Updated

Saying that Americans can't close their eyes anymore, President Obama called Tuesday for bipartisan action to revamp a criminal justice system riddled with inequities that result in unduly harsh prison sentences, particularly for minorities, and cost the government billions for unwarranted mass incarceration.

"In far too many cases, the punishment simply does not fit the crime," Obama told a crowd of more than 3,000 at the NAACP's annual convention.

"Mass incarceration," he added, "makes our country worse off and we need to do something about it."

Obama ticked off statistics showing that the U.S. prison population has quadrupled since 1980 and doubled in the last two decades alone.

The costs "cannot be measured in dollars and cents" alone, he said, pointing to the disproportionate impact on blacks and Hispanics.

"There's momentum building for reform," Obama said, pointing to growing interest from both Republicans and Democrats on Capitol Hill and around the country.

He spoke one day after he commuted the sentences of 46 drug offenders, 14 of whom had been sentenced to life.

Despite the new interest among Republicans in criminal justice legislation, not all GOP legislators saw the president's commutations as a positive step.

"Commuting the sentences of a few drug offenders is a move designed to spur headlines, not meaningful reform," said Rep.
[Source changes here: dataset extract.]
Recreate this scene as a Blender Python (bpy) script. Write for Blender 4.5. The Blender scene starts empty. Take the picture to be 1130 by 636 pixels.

Jim Sensenbrenner of Wisconsin, a member of the House Judiciary Committee who has proposed bipartisan legislation.

In the Senate, Judiciary Committee Chairman Chuck Grassley, R-Iowa, said in a statement that he's been working toward bipartisan agreement on broad legislation that could include reductions in mandatory minimum sentences "in certain situations."

Since Congress enacted mandatory minimum sentences for drug crimes in the 1980s, the federal prison population has grown from 24,000 to more than 214,000, according to Families Against Mandatory Minimums, a group seeking sentencing changes.

And the costs, Obama says, are over $80 billion a year to incarcerate people who often "have only been engaged in nonviolent drug offenses."

"Congress simply can't act fast enough," said Julie Stewart, president and founder of Families Against Mandatory Minimums. She said that while Obama's executive actions have picked off some of the most egregious sentencing inequities, significant legislative action is needed to stop the flow of people "going to prison year in and year out, serving too much time."

Support from tough-on-crime Republicans in any such effort is critical, Stewart said, likening it to a Nixon-goes-to-China moment.

Todd Cox, a senior fellow at the Center for American Progress, a liberal advocacy group, said there was momentum from both ends of the political spectrum to address the over-criminalization that has "resulted in people being put in prison who frankly shouldn't be there." His group is part of the Coalition for Public Safety, whose members and backers range from the liberal American Civil Liberties Union to the conservative Koch brothers.

In recent years, as the crime rate has dropped, long drug sentences have come under increasing scrutiny and downward trends already are taking shape.

The Supreme Court has made sentencing guideline ranges advisory rather than mandatory. Obama signed the Fair Sentencing Act in 2010 to cut penalties for crack cocaine offenses. And last year, the independent Sentencing Commission, which sets sentencing policy, reduced guideline ranges for drug crimes and applied those retroactively.

Overall, Obama has commuted the sentences of 89 people, surpassing the combined number of commutations granted by the previous four presidents. But that's still a sliver of all those seeking clemency: Justice Department statistics show that roughly 2,100 commutation petitions have been received so far this fiscal year, and about 7,900 are pending.